City Museum And Art Gallery is a Grade II listed building in the Portsmouth local planning authority area, England. Museum. 5 related planning applications.
City Museum And Art Gallery
- WRENN ID
- moated-copper-jackdaw
- Grade
- II
- Local Planning Authority
- Portsmouth
- Country
- England
- Type
- Museum
- Source
- Historic England listing
Description
City Museum and Art Gallery, Portsmouth
Originally built as barracks in 1893, this building was designed by Lieutenant-Colonel R Dawson-Scott RE for the War Office and converted to a museum and art gallery in 1973. It is constructed of red brick in Flemish bond with stone dressings and has plain tiled roofs. Moulded brick stacks with oversailing brick caps are positioned on each side of bays 3 and 15 and to each side of the centre part, with two similar external grouped brick stacks to each 3-storey link part.
The building displays French Chateau styling and follows an axial plan of double-depth rooms.

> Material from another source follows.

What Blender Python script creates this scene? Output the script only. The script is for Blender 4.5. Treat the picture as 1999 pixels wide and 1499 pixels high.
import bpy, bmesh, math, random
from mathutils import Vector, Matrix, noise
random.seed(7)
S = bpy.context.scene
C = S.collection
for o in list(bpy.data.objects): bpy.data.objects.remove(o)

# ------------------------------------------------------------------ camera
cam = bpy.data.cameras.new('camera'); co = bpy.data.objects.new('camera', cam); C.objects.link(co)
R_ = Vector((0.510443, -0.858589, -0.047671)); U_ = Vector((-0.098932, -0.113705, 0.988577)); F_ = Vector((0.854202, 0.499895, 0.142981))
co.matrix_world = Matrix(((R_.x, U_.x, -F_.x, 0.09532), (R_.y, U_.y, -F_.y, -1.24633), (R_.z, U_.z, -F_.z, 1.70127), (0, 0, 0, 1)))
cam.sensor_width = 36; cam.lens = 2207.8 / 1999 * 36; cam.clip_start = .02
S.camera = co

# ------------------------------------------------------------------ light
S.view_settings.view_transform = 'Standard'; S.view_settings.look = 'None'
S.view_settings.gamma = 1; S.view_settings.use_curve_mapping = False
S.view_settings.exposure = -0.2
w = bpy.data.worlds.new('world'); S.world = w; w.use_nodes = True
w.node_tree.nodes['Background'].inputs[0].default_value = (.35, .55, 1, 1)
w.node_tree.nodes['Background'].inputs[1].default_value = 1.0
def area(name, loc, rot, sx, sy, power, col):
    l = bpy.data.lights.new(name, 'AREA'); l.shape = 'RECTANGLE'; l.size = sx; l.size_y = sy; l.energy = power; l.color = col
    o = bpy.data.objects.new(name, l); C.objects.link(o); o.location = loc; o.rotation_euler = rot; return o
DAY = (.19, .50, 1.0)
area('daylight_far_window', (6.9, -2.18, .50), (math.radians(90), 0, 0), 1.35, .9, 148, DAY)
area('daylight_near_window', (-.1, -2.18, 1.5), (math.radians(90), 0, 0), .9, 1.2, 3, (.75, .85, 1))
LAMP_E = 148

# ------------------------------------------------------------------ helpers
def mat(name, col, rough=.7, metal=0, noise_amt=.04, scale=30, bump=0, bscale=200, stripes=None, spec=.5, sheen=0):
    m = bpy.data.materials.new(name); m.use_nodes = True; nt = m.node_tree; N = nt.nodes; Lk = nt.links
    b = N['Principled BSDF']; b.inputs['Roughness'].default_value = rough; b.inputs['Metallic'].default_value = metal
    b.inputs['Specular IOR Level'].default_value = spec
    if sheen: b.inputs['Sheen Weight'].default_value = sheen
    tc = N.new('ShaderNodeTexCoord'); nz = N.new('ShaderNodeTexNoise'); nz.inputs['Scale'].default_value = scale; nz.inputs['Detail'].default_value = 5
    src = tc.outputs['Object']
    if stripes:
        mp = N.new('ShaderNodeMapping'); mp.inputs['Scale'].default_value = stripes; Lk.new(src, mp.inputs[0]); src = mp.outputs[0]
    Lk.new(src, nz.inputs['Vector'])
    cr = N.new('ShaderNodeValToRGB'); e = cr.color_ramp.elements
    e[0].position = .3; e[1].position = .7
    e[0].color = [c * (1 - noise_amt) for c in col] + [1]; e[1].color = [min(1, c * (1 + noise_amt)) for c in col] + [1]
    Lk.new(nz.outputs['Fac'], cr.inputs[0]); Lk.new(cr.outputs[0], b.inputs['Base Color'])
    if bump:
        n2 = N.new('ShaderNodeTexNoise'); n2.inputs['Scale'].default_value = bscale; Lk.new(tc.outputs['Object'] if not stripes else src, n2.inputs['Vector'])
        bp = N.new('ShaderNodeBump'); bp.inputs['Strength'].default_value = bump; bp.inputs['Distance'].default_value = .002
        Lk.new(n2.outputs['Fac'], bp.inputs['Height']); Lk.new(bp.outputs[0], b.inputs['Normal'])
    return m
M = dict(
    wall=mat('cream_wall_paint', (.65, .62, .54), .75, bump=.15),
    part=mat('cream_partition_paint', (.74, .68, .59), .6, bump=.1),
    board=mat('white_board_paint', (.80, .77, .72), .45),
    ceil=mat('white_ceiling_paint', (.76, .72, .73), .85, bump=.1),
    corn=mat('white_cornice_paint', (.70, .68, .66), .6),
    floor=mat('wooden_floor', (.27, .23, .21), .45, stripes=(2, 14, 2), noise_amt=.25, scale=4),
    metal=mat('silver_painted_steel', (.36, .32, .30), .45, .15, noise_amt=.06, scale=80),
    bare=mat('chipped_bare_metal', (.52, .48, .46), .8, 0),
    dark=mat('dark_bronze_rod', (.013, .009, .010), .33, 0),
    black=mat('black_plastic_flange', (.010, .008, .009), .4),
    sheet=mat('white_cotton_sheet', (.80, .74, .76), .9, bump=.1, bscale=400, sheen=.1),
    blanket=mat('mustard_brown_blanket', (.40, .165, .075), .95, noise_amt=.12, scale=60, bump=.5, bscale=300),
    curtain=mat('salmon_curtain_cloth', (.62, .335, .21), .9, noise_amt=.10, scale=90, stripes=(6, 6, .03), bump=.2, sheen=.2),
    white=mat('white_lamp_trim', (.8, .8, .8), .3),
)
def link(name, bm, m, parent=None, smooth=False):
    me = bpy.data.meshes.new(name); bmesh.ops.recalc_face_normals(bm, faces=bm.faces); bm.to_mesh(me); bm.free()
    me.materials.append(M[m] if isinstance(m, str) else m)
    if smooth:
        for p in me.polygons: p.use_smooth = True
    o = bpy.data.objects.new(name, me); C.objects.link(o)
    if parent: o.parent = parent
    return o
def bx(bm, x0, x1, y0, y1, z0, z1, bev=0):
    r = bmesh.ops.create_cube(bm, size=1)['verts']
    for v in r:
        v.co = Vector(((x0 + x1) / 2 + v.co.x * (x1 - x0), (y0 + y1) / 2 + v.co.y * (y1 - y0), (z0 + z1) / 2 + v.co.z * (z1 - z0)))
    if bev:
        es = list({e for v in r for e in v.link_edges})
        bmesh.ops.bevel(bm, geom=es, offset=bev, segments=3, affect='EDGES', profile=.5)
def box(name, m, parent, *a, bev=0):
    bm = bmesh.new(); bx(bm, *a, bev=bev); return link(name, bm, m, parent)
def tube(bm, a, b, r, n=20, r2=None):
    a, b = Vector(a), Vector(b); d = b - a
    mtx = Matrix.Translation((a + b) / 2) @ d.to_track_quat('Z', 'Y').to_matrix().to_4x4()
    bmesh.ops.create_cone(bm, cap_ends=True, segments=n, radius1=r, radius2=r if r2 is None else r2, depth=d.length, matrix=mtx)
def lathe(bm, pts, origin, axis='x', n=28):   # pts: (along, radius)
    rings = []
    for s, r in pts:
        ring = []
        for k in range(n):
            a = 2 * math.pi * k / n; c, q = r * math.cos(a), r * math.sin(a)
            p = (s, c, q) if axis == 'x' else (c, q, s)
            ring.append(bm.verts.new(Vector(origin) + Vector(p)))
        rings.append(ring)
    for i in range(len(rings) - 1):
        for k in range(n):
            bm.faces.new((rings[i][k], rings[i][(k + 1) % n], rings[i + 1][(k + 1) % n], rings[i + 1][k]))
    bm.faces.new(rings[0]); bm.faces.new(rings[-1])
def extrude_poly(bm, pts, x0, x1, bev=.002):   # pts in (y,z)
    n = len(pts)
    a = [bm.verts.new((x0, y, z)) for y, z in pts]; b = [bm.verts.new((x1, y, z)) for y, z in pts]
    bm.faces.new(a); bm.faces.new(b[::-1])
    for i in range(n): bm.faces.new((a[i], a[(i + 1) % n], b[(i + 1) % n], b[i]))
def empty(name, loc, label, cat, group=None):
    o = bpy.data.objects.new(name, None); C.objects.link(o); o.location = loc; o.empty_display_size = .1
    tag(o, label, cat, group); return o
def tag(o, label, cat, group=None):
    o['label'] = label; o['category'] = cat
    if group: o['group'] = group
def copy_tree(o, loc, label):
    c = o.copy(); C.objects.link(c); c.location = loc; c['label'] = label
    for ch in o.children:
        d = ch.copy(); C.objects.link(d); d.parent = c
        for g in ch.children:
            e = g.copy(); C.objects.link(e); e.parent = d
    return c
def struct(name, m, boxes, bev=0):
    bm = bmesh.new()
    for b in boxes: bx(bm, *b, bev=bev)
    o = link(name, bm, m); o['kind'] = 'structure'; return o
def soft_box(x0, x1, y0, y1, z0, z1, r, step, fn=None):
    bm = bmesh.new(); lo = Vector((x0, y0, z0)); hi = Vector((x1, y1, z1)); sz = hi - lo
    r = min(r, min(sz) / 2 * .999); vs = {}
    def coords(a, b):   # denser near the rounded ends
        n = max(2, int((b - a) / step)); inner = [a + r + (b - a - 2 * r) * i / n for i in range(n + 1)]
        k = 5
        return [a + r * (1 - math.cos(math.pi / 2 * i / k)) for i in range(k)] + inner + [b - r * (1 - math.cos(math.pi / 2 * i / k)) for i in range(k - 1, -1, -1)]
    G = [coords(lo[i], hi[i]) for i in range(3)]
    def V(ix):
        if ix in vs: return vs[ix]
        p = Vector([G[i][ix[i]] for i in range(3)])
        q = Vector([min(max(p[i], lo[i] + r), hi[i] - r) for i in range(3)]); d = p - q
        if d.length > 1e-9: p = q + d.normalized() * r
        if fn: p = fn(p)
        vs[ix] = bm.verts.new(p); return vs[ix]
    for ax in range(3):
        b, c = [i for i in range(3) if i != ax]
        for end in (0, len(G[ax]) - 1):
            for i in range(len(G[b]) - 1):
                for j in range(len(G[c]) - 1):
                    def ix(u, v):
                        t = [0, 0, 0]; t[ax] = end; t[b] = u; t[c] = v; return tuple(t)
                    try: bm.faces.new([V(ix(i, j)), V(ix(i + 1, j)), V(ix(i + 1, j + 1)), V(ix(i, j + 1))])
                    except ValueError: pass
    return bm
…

It rises to 4 storeys with 3-storey links connecting the main elements, arranged across 17 bays (2/1/3/1/1/1/1/1/2/1/1/1/1/1/3/1/2). The elevation facing Museum Road is richly decorated with a projecting centre part flanked by 2-leaf glass entrance doors set under segmental brick arches recessed behind stepped brick jambs and segmental arches, with octagonal brick buttresses on either side featuring stone coping. Quoin buttresses extend through to the second floor, with inner buttresses reaching the fourth floor.
The centre of this elevation features three recessed 12-pane sash windows each set under gauged brick segmental arches with splayed brick jambs. A brick plinth runs across the elevation, with a brick band and pierced brick parapet between buttresses with stone coping. The first floor displays paired 2-leaf 8-pane recessed casements divided by a stone Gothic column, with single casements on either side featuring pointed fanlights with timber grilles set under pointed stepped brick arches and jambs, with stone sills and deep stepped stone outer sills. The second floor has three 12-pane recessed sashes each set under gauged brick cambered arches with splayed brick jambs and stone sills, flanked by similar 18-pane sashes. Above rises a facing stone coped gable with spaced stone steps. Within the gable are three small 2-pane recessed casements each set under gauged brick cambered arches with stone bands below the sill and recessed brick aprons. The gable contains a date stone marked 1897 and a brick relief of the Royal Coat of Arms set under a flat pointed brick arch with stone apex.
The left and right returns each feature a 16-pane fixed casement, a first-floor 4-pane fixed casement and a second-floor 12-pane sash, all set under gauged brick cambered arches, with octagonal stone eaves turrets supported on oversailing brick bases. On each side of the centre part stands a 3-storey link block four bays wide, with four 18-pane recessed sashes on the ground floor each set under gauged brick cambered arches with splayed brick jambs and stone sills. A brick sillband marks the first floor. The first and second floors have four similar 18-pane sashes, with the second floor sashes set within facing semi-dormer stone coped gables. Beyond each link block is a square projecting tower with three narrow 5-pane unequal sashes on each floor set under gauged brick cambered arches with splayed brick jambs and brick sillbands. First-floor sashes bear brick labels. The towers feature machicolation and pyramidal roofs with ornate iron finials.
To the left of the left tower and right of the right tower is a recessed bay with a twentieth-century door and 4-pane fanlight set under a stepped brick segmental arch and jambs. A brick sillband at the first floor marks an 18-pane recessed sash set under a gauged brick cambered arch with stone sill and brick label. The second floor has a similar sash without a label, and the third floor has a narrow recessed 12-pane sash set under a flat stone arch with splayed brick jambs and a facing stone coped gable. The far left and far right end bays project with paired narrow 12-pane recessed sashes each set under gauged brick cambered arches, with projecting brick strips from the window head running through to the second floor. The first, second and third floors have similar recessed sashes with brick sillbands, each set under flat stone arches and facing stone coped gables with stone bands.
The south-facing front is similar but features round towers flanking the inner sides of the gabled end blocks and to the left and right of the centre part, each topped with a conical roof and iron finial. The centre part displays a large canted stone mullioned oriel supported on heavy stone brackets over the entrance, with an open relieving arch above screening the recessed second floor, machicolation and crenellated parapets.
The interior is plain and contains large open well stairs with iron balusters.
This building formed part of the very large Clarence and Victoria barracks for infantry and artillery, built from 1885, and was almost certainly the officers' quarters fronting the parade square to the rear. It is all that survives of this extensive complex. Built under the Military Works Act, it is one of the few surviving examples from an area just outside the former Portsmouth Lines which contained a large concentration of barracks in the 19th century. The design is unique and unrelated to other English barracks, which were almost uniformly standardised in planning and architecture at this period. It represents one of the most striking examples of French Chateau style architecture in the country.